Titles: The Inquisitor
Domains: Judgment
Symbol: A downward-pointing red gavel encircled by iron chains
Alignment: LN
Power Rating: Greater
Realms: The Red Tribunal
Solthurn, the Inquisitor, is the god of divine judgment—not the law, but its execution. Where others interpret rules, Solthurn delivers sentences. He does not deliberate. He decides. In his eyes, morality is irrelevant; justice is action, and punishment is clarity.
He is depicted as a towering force in thick armor. His voice is like falling chains—measured, echoing, final. It is said that those who hear their sentence spoken by Solthurn feel the weight of the verdict in their bones, long before the punishment begins.
His realm, the Red Tribunal, is a cathedral-city of endless trials. Souls walk its marbled corridors not to argue innocence, but to be weighed. Great tomes record every sin and virtue in ink that burns the pages when read aloud. Celestial judges walk in silence, meting out divine penalties with surgical precision.

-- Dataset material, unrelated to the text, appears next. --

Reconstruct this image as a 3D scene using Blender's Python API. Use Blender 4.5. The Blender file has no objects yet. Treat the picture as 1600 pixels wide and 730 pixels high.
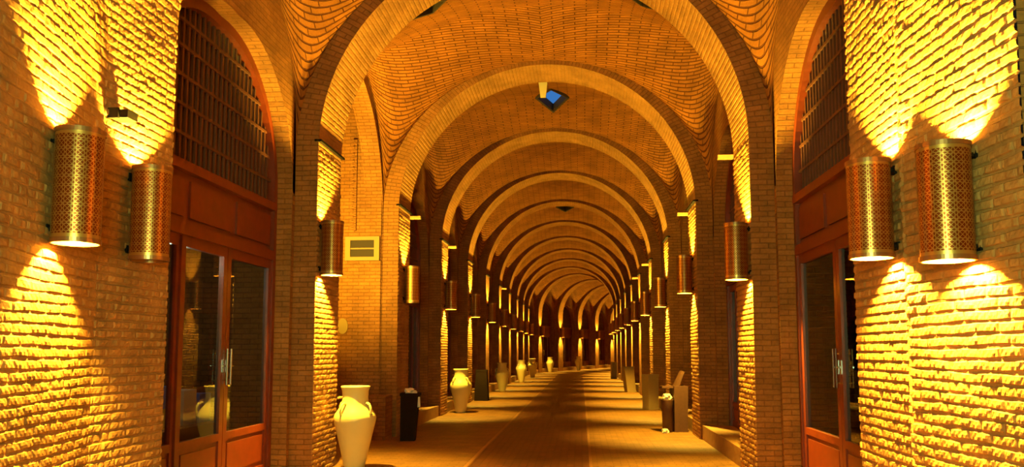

Solthurn’s justice does not account for mercy or reform. He does not believe in redemption—only reckoning. Once a sentence is passed, it cannot be undone. He is often feared by mortals and gods alike, not out of cruelty, but because his rulings never bend, and his silence always means guilt.
He has no patience for deception, and often works in tandem with Sila, the Veiled Keeper of Fates, when fate’s will requires divine enforcement. While Valerius governs civil law and order, Solthurn delivers cosmic justice without regard for society’s shifting standards. His justice is ancient, primal, and absolute.
His worshipers include executioners, inquisitors, divine bounty hunters, and vow-bound magistrates who treat emotion as obstruction. His clerics are known as Sentencers and carry sacred writs that, when read aloud, cause even incorporeal beings to falter.
Temples to Solthurn are cold, minimalist halls with red banners and iron altars. Confession is not requested. It is recorded.
Miracles tied to Solthurn include enforced truth (even from demons), punishments delivered across planar distances, and magical brands that mark the guilty no matter how they change form. In rare cases, he has intervened to execute even divine entities—those judged by his tribunal as irredeemably corrupt.